__What this task involves__. Isolate every line in the data with the string "scene" and copy it.

__Given information__.
________________________
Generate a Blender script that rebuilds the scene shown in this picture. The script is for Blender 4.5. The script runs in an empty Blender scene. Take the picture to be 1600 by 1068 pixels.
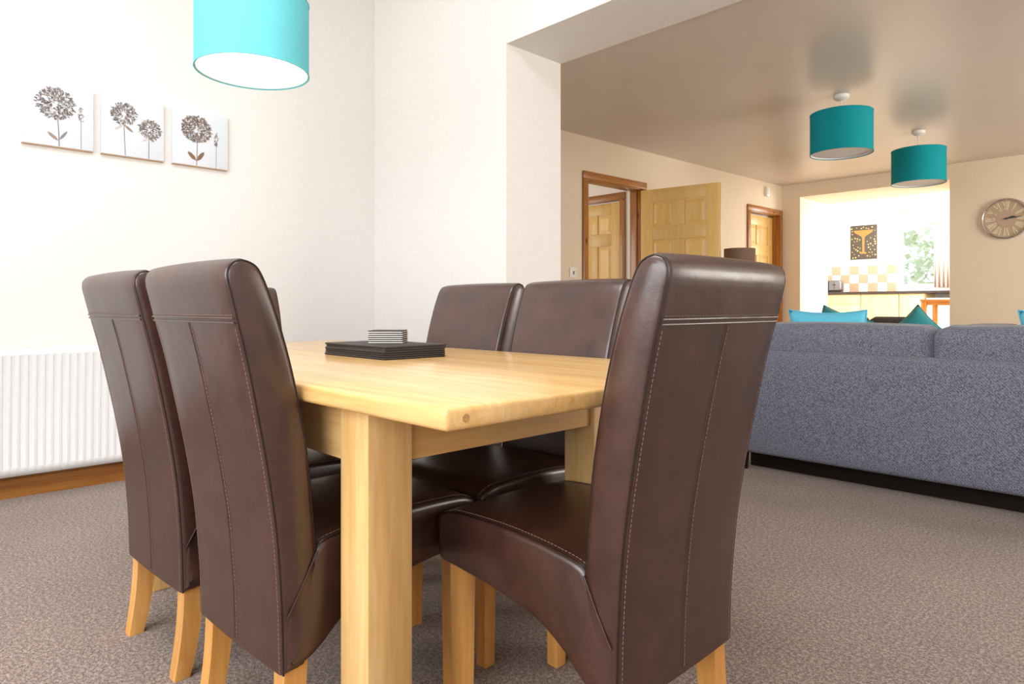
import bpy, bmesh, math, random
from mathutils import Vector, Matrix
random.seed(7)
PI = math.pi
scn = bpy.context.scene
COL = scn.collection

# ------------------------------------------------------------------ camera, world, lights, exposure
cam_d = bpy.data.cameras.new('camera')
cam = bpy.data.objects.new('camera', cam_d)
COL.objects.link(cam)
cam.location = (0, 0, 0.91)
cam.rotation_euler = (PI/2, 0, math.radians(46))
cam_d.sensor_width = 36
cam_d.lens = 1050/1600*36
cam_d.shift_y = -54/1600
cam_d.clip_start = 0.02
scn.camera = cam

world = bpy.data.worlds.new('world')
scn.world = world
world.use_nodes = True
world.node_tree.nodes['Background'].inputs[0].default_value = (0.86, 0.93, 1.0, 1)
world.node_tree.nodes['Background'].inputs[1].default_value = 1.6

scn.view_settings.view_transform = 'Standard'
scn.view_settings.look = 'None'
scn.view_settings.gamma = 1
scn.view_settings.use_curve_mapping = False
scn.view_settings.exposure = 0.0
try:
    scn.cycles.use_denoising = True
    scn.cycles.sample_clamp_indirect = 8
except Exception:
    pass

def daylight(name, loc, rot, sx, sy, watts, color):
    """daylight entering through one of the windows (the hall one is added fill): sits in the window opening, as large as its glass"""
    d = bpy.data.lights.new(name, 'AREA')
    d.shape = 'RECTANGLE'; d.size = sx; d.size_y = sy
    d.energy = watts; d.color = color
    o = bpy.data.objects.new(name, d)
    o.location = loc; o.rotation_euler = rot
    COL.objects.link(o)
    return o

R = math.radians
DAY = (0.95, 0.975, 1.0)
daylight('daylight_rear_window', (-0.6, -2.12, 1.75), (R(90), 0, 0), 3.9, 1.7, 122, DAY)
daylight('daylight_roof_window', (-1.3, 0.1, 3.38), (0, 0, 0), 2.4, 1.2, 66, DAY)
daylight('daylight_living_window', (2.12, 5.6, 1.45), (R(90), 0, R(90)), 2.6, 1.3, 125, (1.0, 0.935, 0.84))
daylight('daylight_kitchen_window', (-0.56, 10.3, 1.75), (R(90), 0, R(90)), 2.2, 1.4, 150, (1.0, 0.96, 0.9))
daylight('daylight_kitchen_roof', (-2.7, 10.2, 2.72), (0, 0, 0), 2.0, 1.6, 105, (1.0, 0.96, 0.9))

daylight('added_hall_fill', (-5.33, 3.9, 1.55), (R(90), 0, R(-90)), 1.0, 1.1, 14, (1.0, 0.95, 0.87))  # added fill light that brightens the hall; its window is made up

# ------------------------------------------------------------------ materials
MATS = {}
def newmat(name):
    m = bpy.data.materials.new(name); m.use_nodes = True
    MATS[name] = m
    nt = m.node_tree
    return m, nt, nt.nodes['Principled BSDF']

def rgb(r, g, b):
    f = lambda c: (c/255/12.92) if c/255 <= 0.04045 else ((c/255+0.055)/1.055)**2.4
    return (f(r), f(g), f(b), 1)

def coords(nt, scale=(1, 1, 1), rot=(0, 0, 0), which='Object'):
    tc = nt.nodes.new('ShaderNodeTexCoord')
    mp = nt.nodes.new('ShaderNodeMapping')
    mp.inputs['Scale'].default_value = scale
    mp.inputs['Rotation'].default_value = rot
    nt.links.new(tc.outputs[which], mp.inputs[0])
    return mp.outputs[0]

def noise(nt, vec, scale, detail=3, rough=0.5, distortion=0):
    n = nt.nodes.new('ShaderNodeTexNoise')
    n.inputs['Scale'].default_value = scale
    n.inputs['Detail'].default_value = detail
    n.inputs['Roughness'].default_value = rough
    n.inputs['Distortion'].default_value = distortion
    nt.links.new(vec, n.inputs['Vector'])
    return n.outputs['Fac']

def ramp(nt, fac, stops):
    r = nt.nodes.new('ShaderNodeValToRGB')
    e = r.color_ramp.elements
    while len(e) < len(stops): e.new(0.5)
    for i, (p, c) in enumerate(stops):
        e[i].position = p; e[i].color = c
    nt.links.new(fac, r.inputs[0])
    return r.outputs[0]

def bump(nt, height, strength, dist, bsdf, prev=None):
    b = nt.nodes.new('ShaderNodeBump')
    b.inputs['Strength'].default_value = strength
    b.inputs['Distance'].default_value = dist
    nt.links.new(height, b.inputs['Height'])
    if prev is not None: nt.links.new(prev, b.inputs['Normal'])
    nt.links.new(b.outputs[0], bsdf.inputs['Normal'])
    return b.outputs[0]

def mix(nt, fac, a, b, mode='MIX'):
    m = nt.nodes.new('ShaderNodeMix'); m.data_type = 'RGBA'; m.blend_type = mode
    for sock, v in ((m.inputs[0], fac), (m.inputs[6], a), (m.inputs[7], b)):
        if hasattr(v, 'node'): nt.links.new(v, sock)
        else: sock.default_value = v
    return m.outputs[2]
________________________
__Worked answer__.
Generate a Blender script that rebuilds the scene shown in this picture. The script is for Blender 4.5. The script runs in an empty Blender scene. Take the picture to be 1600 by 1068 pixels.
scn = bpy.context.scene